The Royal Canadian Pacific is billed as the definitive luxury travel getaway for those who love the finer things in life and don’t need to ask the sticker price.

It’s exactly what Hollywood directors Francis Ford Coppola (The Godfather), George Lucas (Star Wars) and their families had in mind when they chartered the luxury private train, with three heritage cars, for a horrendously expensive cross-Canada rail holiday.

It usually costs at least $483,000 just for the six-day trip through the Rockies using the three cars based in Calgary – added to that are the costs of bringing the train to Toronto and taking it back out to the Rockies.

The directors won’t be blazing a new luxury vacation trail, however. It’s a train ride that has lured the likes of Sir Winston Churchill, then-Princess Elizabeth and the Duke of Edinburgh and King George VI and the Queen.

The Coppola and Lucas parties discreetly boarded their private train Tuesday at Union Station in Toronto and left in a westerly direction at a leisurely 70 kilometres an hour for an undisclosed location after spending the night at the Royal York Hotel and dining at the downtown Bistro 990.

At the station, witnesses saw the group emerge from a private elevator to be welcomed by the staff of the three 25-metre-long heritage cars – the Killarney, Van Horne and Strathcona.

“The train carrying the Lucas and Coppola families left at 3 pm this afternoon,” Canadian Pacific Railway spokesman Paul Thurston confirmed.

He said the company’s heritage trains don’t normally come this far east because most people prefer to see western scenery.

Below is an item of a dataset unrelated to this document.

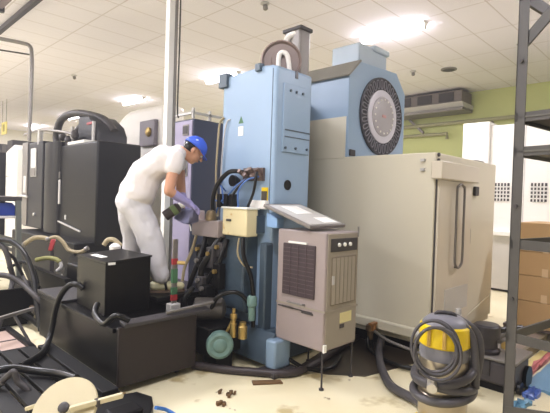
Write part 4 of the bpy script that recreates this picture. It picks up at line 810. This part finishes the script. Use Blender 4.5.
# grey drip gutter with coloured line and rags on the right floor
t = thing('grey_floor_gutter', (4.8, 1.15, 0), 'flat grey steel gutter on the floor behind the rack post', 'gutter')
obj('gutter', MB().box(4.6, 5.6, 1.31, 1.46, 0.0, 0.1), mat('warm_grey_steel', (140, 128, 118), 0.5), t, bevel=0.01)
obj('gutter_edge', MB().box(4.56, 5.6, 1.275, 1.308, 0.0, 0.11), mat('olive_edge', (124, 118, 98), 0.5), t)
tag(obj('floor_line', MB().box(4.3, 6.6, 1.2, 1.26, 0.0, 0.004), mat('line_yellow', (232, 216, 150), 0.6), base=(5.2, 0.9, 0)), 'pale yellow painted line strip beside the grey gutter', 'marking')
for i, (cx, cy, sx, sy, mm, lb) in enumerate(((4.62, 0.98, 0.5, 0.12, mat('plastic_blue', (112, 158, 192), 0.35), 'large light blue plastic sheet on the floor at the right edge'), (4.0, 1.0, 0.1, 0.04, mat('plastic_deep_blue', (84, 112, 184), 0.4), 'crumpled deep blue rag on the floor by the rack post'), (4.75, 1.15, 0.5, 0.025, mat('plastic_pink', (206, 124, 126), 0.45), 'long pink red plastic strip beside the blue sheet'), (3.72, 1.0, 0.09, 0.04, mat('plastic_teal', (90, 140, 170), 0.4), 'small teal rag on the floor nearest the bottom edge'))):
    mb = MB(); n = 7; vs = []; fs = []
    for a in range(n):
        for b in range(n):
            vs.append((cx+sx*(2*a/(n-1)-1)+random.uniform(-.02, .02), cy+sy*(2*b/(n-1)-1)+random.uniform(-.015, .015), 0.012+random.random()*0.035))
    for a in range(n-1):
        for b in range(n-1): fs.append((a*n+b, (a+1)*n+b, (a+1)*n+b+1, a*n+b+1))
    m0 = len(vs); vs += [(p[0], p[1], 0.0) for p in vs]
    fs += [tuple(m0+q for q in reversed(f)) for f in fs[:]]
    edge = [a*n for a in range(n)]+[(n-1)*n+b for b in range(1, n)]+[a*n+n-1 for a in range(n-2, -1, -1)]+[b for b in range(n-2, 0, -1)]
    fs += [(edge[k], edge[(k+1) % len(edge)], m0+edge[(k+1) % len(edge)], m0+edge[k]) for k in range(len(edge))]
    o = obj('plastic_rag', mb.add(vs, fs), mm, base=(cx, cy, 0)); tag(o, lb, 'rag')

# ------------------------------------------------------------------ cartons on pallet, white machine behind
pallet(6.12, 1.1, 0, 0.95, 1.3, 0.13, 'dark wooden pallet under the cardboard cartons', mat('dark_pallet_wood', (92, 80, 72), 0.7), 'wooden_pallet')
rows = ((0.13, 0.30), (0.43, 0.29), (0.72, 0.27), (0.99, 0.33))
lbs = (('bottom cardboard carton of the stack behind the rack, left column', 'second cardboard carton up in the left column of the stack', 'third cardboard carton up in the left column of the stack', 'topmost cardboard carton in the left column, its lid level with the white machine'),
       ('bottom cardboard carton at the right edge behind the rack', 'second cardboard carton up at the right edge of the photo', 'third cardboard carton up at the right edge of the photo', 'topmost cardboard carton at the right edge of the photo'))
for c in range(2):
    for k, (z, h) in enumerate(rows):
        ya = 1.64-c*0.62; t = thing('cardboard_carton', (5.95, ya-0.3, z), lbs[c][k], 'carton', 'stacked cardboard cartons')
        obj('box', MB().box(5.67, 6.5, ya-0.6, ya, z+0.002, z+h-0.003), M_CARD, t, bevel=0.006)
        obj('tape', MB().box(5.666, 5.672, ya-0.33, ya-0.27, z+0.002, z+0.09).box(5.67, 6.5, ya-0.33, ya-0.27, z+h-0.004, z+h-0.001), M_TAPE, t)
        obj('print_mark', MB().box(5.666, 5.671, ya-0.5, ya-0.44, z+0.1, z+0.16), mat('white_print', (232, 220, 196), 0.7), t)
WM = thing('white_machine', (8.5, 2.4, 0), 'white machine cabinet with dark square vents behind the enclosure', 'machine')
M_WM = mat('bright_white_enamel', (244, 242, 236), 0.45, var=0.02)
obj('tall_body', MB().box(8.40, 9.4, 2.95, 3.42, 0.05, 3.0), M_WM, WM, bevel=0.015)
wmb = obj('main_body', MB().box(8.47, 9.4, -0.4, 2.95, 0.05, 2.93), M_WM, WM, bevel=0.015)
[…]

“It’s quite luxurious,” Thurston said, adding later that for chartered trains such as this one there are no normal schedules.

A spokesman for Coppola would only say that according to the director: “Our families are vacationing together in beautiful Canada.”

Thurston said he had no idea where the holidaying group was headed. The CP rail track network would take them west through Northern Ontario and the Prairies, before offering different routes in Alberta, including a circuit through the Rockies. The westward track ends in Vancouver.

The cars normally carry about 23 people and have two to four bedrooms each, as well as lounges and a dining room. Based in Calgary, they are almost always used for exclusive excursions through the Rockies within Alberta for those willing to spend more than $7,000 per person for a six-day trip.

How much the Coppola and Lucas families were charged is anybody’s guess, and Jean LeSourd, manager of sales and marketing for the Royal Canadian Pacific, didn’t provide the answer.

“If you see our excursion costs, you can imagine what it may cost,” LeSourd said.

She said anybody wanting to charter an entire train on a regularly scheduled excursion through the Rockies would normally have to pay the per-person cost for all people that can be carried in a car.

At $7,000 per person for three cars and with 23 people in each car that would bring the final tab to at least $483,000 for chartering a six-day train ride with three cars within Alberta.

For that kind of money, passengers can, of course, only expect the very best.

“Our service at the Royal Canadian Pacific would be similar to the Orient Express and the Royal Scotsman as far as luxury rail service goes,” LeSourd said.